Une détection améliorée des internautes qui sont suspectés de pirater
Autre évolution qui a aussi été relevée sur Twitter, notamment par Benoît Tabaka, le responsable des politiques publiques chez Google France, et qui a aussi eu le droit à une publication au Journal officiel : un décret sur le traitement automatisé de données personnelles, qui a des implications sur la détection des internautes à travers leur adresse IP.
Concrètement, cette disposition sortie le 28 décembre modifie le fonctionnement de la riposte graduée menée par la Hadopi, et que va reprendre l’Arcom, en intégrant le port source parmi les données pouvant être enregistrées pour chasser celles et ceux qui se livrent à du téléchargement illicite — ou du moins qui ne « sécurisent » pas leur connexion pour éviter ce piratage.
Comme souligné par NextInpact dans une actualité, mais aussi via Alexandre Archambault, avocat spécialisé dans les réseaux informatiques, ainsi que dans nos colonnes au cours de la décennie passée, cette modification est très importante, car elle apporte une réponse aux cas où les internautes partagent la même adresse IP sur le net, du fait d’une mutualisation décidée par l’opérateur.
Ce partage d’une même adresse IP par une grappe d’internautes avait pour effet de rendre certaines adresses IP anonymes : il n’était pas possible de distinguer avec précision qui faisait quoi derrière ce code, qui sert de plaque d’immatriculation sur le net (dès qu’un terminal se connecte à Internet, il utilise une adresse IP, souvent celle de sa box, que ce soit un PC, une tablette ou un smartphone).
Résultat, un certain pourcentage des adresses IP était anonyme.

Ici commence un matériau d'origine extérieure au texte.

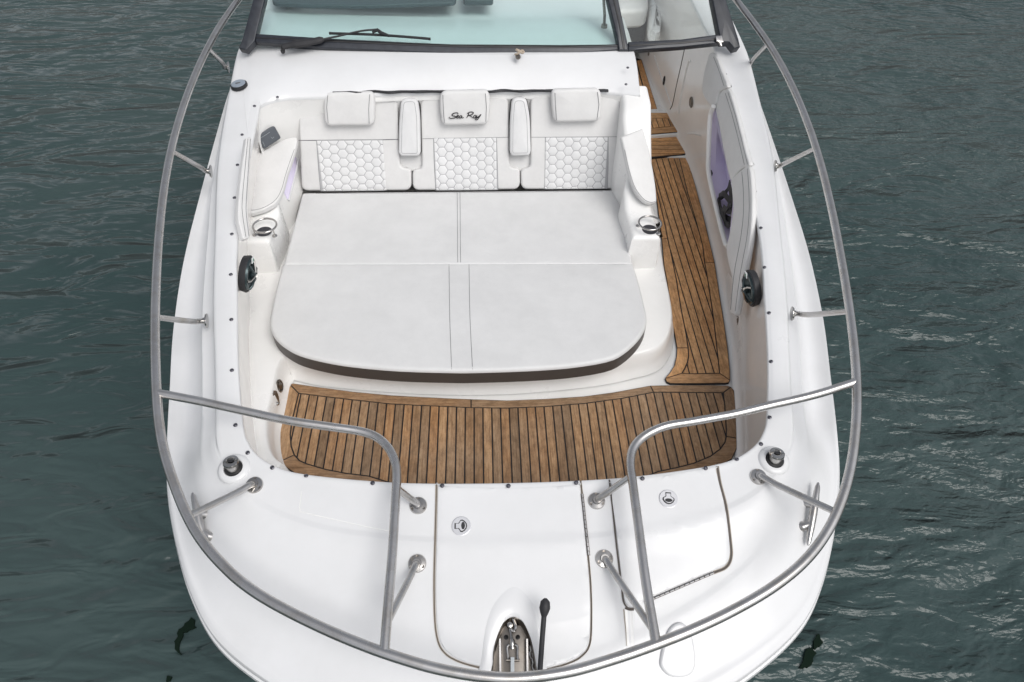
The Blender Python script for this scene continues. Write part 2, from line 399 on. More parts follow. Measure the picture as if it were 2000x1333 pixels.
for h, r in zip(hull, cR):
    b = h[-2]; row = [b]
    for sc, z in ((.985, .72), (.955, .45), (.90, .15), (.82, -.12), (.2, -.5)):
        yy = r.y if r.y > 3 else r.y+(1-sc)*2.2*(3-r.y)/2.3
        row.append(V((b.x*sc, yy, min(z, b.z-.02))))
    rr.append(row)
g.loft(rr); g.build('hull', 'gelcoat', boat, True, 60)

# ---- cockpit liner: walls hanging from the coaming edge down to the sole (right side and bow) and to the shelf (left side)
SOLE, SHELF, PADZ = .70, .86, .98
LOCK = [(1394, 211), (1388, 231), (1385.5, 300), (1386, 340), (1400, 404), (1417, 470), (1421, 478), (1423, 470), (1430, 410), (1431, 385), (1427, 355), (1410, 290), (1400, 245)]
liner = empty('cockpit_liner', parent=boat)
wr = []
for k, a in enumerate(cI):
    if a.y > 8.5: continue
    z0 = zI(a.y); row = []
    prev, nxt = cI[max(0, k-1)], cI[min(len(cI)-1, k+1)]; t = (nxt-prev); nn = V((t.y, -t.x, 0)).normalized()
    if nn.dot(V((a.x, a.y-5, 0))) < 0: nn = -nn                       # outward
    left = a.x < 0 and a.y > 1.72
    und = tab(a.y, [1.75, 2.05, 2.44, 3.06, 3.4, 4.2], [.0, .02, .05, .07, .12, .12]) if left else tab(a.y, [1.75, 2.5, 3.5, 4.2, 4.8, 5.4], [.015, .02, .03, .06, .05, 0])
    for t in (0, .02, .06, .12, .2, .3, .4, .5, .6, .7, .8, .88, .94, .98, 1.0):
        z = lerp(z0-.02, SOLE-.005, t)
        o = .012+und*min(1, t*1.15)
        cove = -.035*max(0, (t-.9)/.1)**2
        row.append(a+nn*(o+cove)+V((0, 0, z)))
    wr.append(row)
g = MB(); g.loft(refine(wr, 2)); ff = []
for f in g.f:
    c = sum((g.v[i] for i in f), V((0, 0, 0)))/len(f)
    if c.x > 0 and inpoly(*PXL(c), LOCK) and c.y > 2.5: continue
    ff.append(f)
g.f = ff; WALL = BVHTree.FromPolygons([tuple(v) for v in g.v], g.f)
wl = g.build('side_wall', 'gelcoat_wall', liner, True, 60)
def WHIT(x, y):
    d = ray(x, y).normalized(); h = WALL.ray_cast(CAM, d, 20)
    if h[0] is None: p = WX(x, y, 1.40); return p, V((-1, 0, 0))
    n = h[1]; n = n if n.dot(CAM-h[0]) > 0 else -n
    return h[0], n
# sole under everything
g = MB(); sp = [(1.45, 8), (1.45, 2.0), (1.25, 1.65), (.9, 1.56), (0, 1.52), (-.9, 1.56), (-1.25, 1.65), (-1.40, 2.0), (-1.40, 8)]
g.add([V((x, y, SOLE-.012)) for x, y in sp], [tuple(range(len(sp)))]); g.build('cockpit_sole', 'gelcoat_liner', liner, False)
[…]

La Commission de protection des droits rattachée à la Hadopi indiquait par exemple en 2013 que le taux global d’adresses IP identifiées est d’environ 88 %. Par conséquent, il y en a eu à ce moment-là 12 % passant au travers des mailles du filet. Dans le rapport de 2010, un pourcentage semblable (11 %) était évoqué.
« L’absence d’identification est liée le plus souvent au caractère majoritairement dynamique de l’attribution des adresses IP et surtout au développement de la pratique du « nattage », qui consiste à attribuer la même adresse IP à plusieurs abonnés » , expliquait alors la Hadopi. Déjà à l’époque, la Hadopi souhaitait se baser sur le port source, mais aucune suite n’avait jamais été donnée.

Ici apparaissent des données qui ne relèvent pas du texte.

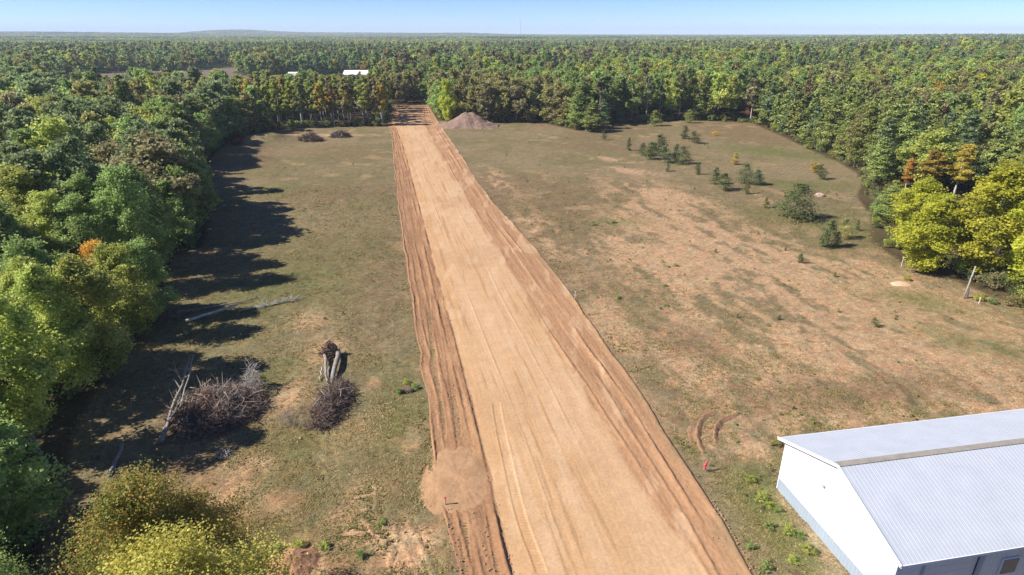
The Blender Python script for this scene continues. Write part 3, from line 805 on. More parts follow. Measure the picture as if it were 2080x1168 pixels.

Le nattage est un procédé ancien, mis en place dès les origines de l’Internet pour le grand public, mais aussi de la téléphonie mobile. Les opérateurs français s’en sont servis et s’en servent encore, que ce soit Orange, SFR, Bouygues Telecom ou SFR. Ce dispositif n’est toutefois que problématique pour le piratage : il peut aussi venir perturber des enquêtes pénales, faute de réquisitions mal cadrées, formulées ou interprétées, fait observer Alexandre Archambault.
Pendant ce temps, les opérateurs ne se sont pas privés de continuer dans cette direction. En 2016 par exemple, afin d’accompagner la transition du réseau vers le protocole IPv6, Free partageait une adresse IPv4 entre quatre abonnés, en utilisant des plages de ports réservées pour compléter l’adressage. Résultat, des abonnés Free étaient moins exposés aux avertissements de la Hadopi.

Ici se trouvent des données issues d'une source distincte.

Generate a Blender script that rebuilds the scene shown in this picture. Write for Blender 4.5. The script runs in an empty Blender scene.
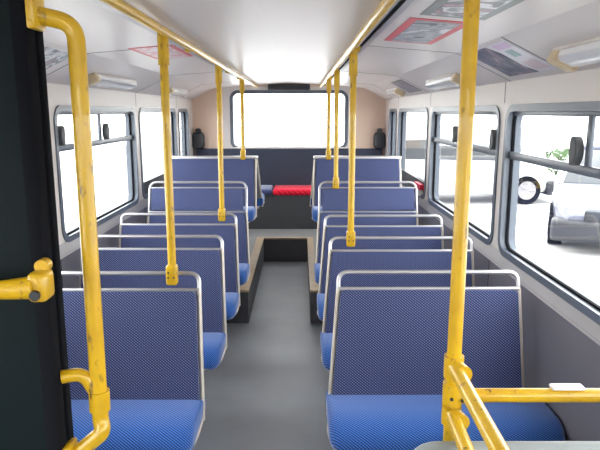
import bpy, bmesh, math, random
from mathutils import Vector, Matrix
random.seed(4)
SC = bpy.context.scene
COL = SC.collection
PI = math.pi

# ------------------------------------------------------------------ materials
def mat(name, col, rough=0.5, metal=0.0, noise=None, bump=None, coat=0.0, sheen=0.0, spec=0.5):
    m = bpy.data.materials.new(name); m.use_nodes = True
    nt = m.node_tree; b = nt.nodes['Principled BSDF']
    b.inputs['Base Color'].default_value = (*col, 1)
    b.inputs['Roughness'].default_value = rough
    b.inputs['Metallic'].default_value = metal
    b.inputs['Coat Weight'].default_value = coat
    b.inputs['Sheen Weight'].default_value = sheen
    b.inputs['Specular IOR Level'].default_value = spec
    tc = nt.nodes.new('ShaderNodeTexCoord')
    if noise:
        sc, amt, col2 = noise
        n = nt.nodes.new('ShaderNodeTexNoise'); n.inputs['Scale'].default_value = sc
        n.inputs['Detail'].default_value = 6
        nt.links.new(tc.outputs['Object'], n.inputs['Vector'])
        r = nt.nodes.new('ShaderNodeValToRGB')
        r.color_ramp.elements[0].position = 0.5 - 0.22; r.color_ramp.elements[1].position = 0.5 + 0.22
        nt.links.new(n.outputs['Fac'], r.inputs['Fac'])
        mx = nt.nodes.new('ShaderNodeMix'); mx.data_type = 'RGBA'
        mx.inputs['A'].default_value = (*col, 1); mx.inputs['B'].default_value = (*col2, 1)
        mu = nt.nodes.new('ShaderNodeMath'); mu.operation = 'MULTIPLY'; mu.inputs[1].default_value = amt
        nt.links.new(r.outputs['Color'], mu.inputs[0])
        nt.links.new(mu.outputs[0], mx.inputs['Factor'])
        nt.links.new(mx.outputs['Result'], b.inputs['Base Color'])
    if bump:
        sc, st = bump
        n = nt.nodes.new('ShaderNodeTexNoise'); n.inputs['Scale'].default_value = sc
        nt.links.new(tc.outputs['Object'], n.inputs['Vector'])
        bp = nt.nodes.new('ShaderNodeBump'); bp.inputs['Strength'].default_value = st; bp.inputs['Distance'].default_value = 0.003
        nt.links.new(n.outputs['Fac'], bp.inputs['Height'])
        nt.links.new(bp.outputs['Normal'], b.inputs['Normal'])
    return m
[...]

Comme indiqué alors, la technique vise à répartir ici, entre ces quatre internautes, les 65 536 ports disponibles par adresse IP. Les quatre internautes pourront utiliser la même adresse IP au même moment, mais tous utiliseront des ports différents, selon la plage qui leur aura été allouée. Mais cette information n’arrivait pas jusqu’à la Hadopi, qui s’en plaignait souvent.
Si elle comprenait le besoin du nattage pour faire face à la pénurie d’adresses IPv4, La Hadopi estimait que la prise en compte du port source serait « utile », car elle offrirait la possibilité « d’identifier l’utilisateur », lisait-on dans son rapport de 2015. Elle rappelait que la Commission nationale de l’informatique et des libertés avait donné son feu vert.
Il aura donc fallu attendre la disparition de la Hadopi pour que la demande de la Hadopi soit finalement prise en compte, à l’occasion de la reprise de ses activités dans la future Arcom. Pourtant, la demande ne datait pas d’hier : la difficulté avait été identifiée depuis une dizaine d’années et régulièrement signalée auprès des pouvoirs publics dans divers rapports.
Ce faisant, l’Arcom démarrera 2022 avec des moyens plus conséquents contre les sites pirates et miroirs, mais aussi des capacités nouvelles pour adresser des mails puis des courriers d’avertissement aux internautes utilisant les échanges pair à pair (P2P) comme BitTorrent ou eMule pour s’échanger des contenus piratés, comme des films, des séries, de la musique ou des jeux vidéo.
Celles et ceux qui espéraient encore bénéficier de la « protection » du nattage vont devoir revoir leurs plans.